Distinguishing Between the Quality of Data and Its Quantity With Stoichiometry

Let me jump right into this discussion without a prelude explaining any of it. The explanations would take too long. And no one who's interested in this wants to read too much. Everyone else who doesn't get it at first glance will just skip it.

+++++++++++++++++

It is essential to know both the quality and quantity of a given set of data. Any measure of unit counts as data for this conversation. Know only the quantity or amount of data and not its essential quality is foolish, as only the wise know.

Many folks I work with in Quality Assurance care only about the amount of defects they have in pre-production. As if a body count alone can tell you if you're winning or losing the war. Vietnam should have taught us that much!

I tell them that the number of defects matters nothing. The requirements that the defects impact is all that matters. No more, and no less.

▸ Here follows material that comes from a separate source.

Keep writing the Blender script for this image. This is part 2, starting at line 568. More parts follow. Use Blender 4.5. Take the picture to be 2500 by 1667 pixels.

If it is required that a software application work in such a way, it should matter that it doesn't work in that way. Not working as required is a defect. Therefore, the best way to present defects is to tie them to their associated requirements. Surprisingly, this is a tough sell.

So let me put my argument another way. Let's use something as objective and impersonal as anything: chemistry's simple equation for stoicheometry. The most basic equation is that an acid combined with a base will form water and salt.

acid + base = water + salt

I had my "Aha!" moment in Qualitative Chemistry with this realization. Whenever we got bitten by a mosquito, my mother would tell us to apply ammonia on it because it takes away the itch. Windex window cleaner works as well as straight ammonia because it is made up of ammonia - so it has the same active ingredient.

The night before this enlightening lecture, I watched a documentary (while studying chemistry of all things) on why bug bites sting. It also explained why some stings hurt more than others. It turns out that bug bites are acidic and the acid burns our skin as it dissolves it.

The molarity or concentration of the acid is what makes more acidic bug bites sting worse than less acidic bug bites. Gnats sting the least, mosquitoes more, wasps a hell of a lot, and scorpions the worst of all. Increasing acidity hurts more like more concentrated vinegar (acetic acid) tastes more bitter and sour lemons (ascorbic acid) make you pucker.

A mosquito bite has the same acidity as vinegar. In terms of molarity, the concentration of the solution, vinegar has an equivalent molarity as ammonia. The base and acid combines to form water and salt.

That's why dabbing ammonia on a mosquito bite takes away the sting. And why after you dab the ammonia on the bite, you get a droplet of water forming over the spot. When the water evaporates, you flake off the salt. After all of this, the sting is gone!

Qualitative Chemistry:
acid (mosquito bite) + base (ammonia application) = water (droplet bubble) + salt (resulting crust)

What I described above can be understood as Requirements. According to the laws of chemistry, mixing an acid and base yields water and salt. When that doesn't happen, it is a defect.

You must understand stoicheometry in order to detect a defect in the equation. Only then can you qualify the defect. But understanding only the defect without knowing the requirements is stupid.

Quantitative Chemistry:
HCl (hydrochloric acid) + NaOH (sodium hydroxide - base) = H2O (water) + NaCl (sodium chloride - salt)

People who focus solely on the defects and not on the total equation with requirements itself focus on the horse's ass and not on the horse itself. Defects are the horse's ass and
Requirements are the horse. Recognizing something does not mean you see everything.

It's like seeing a confusing equation above and thinking that just because you recognize the elements on the Periodic Table means you understand chemistry itself. As if that makes you an expert at Stoichiometry when it doesn't because you fail to grasp the significance of its elegant equation.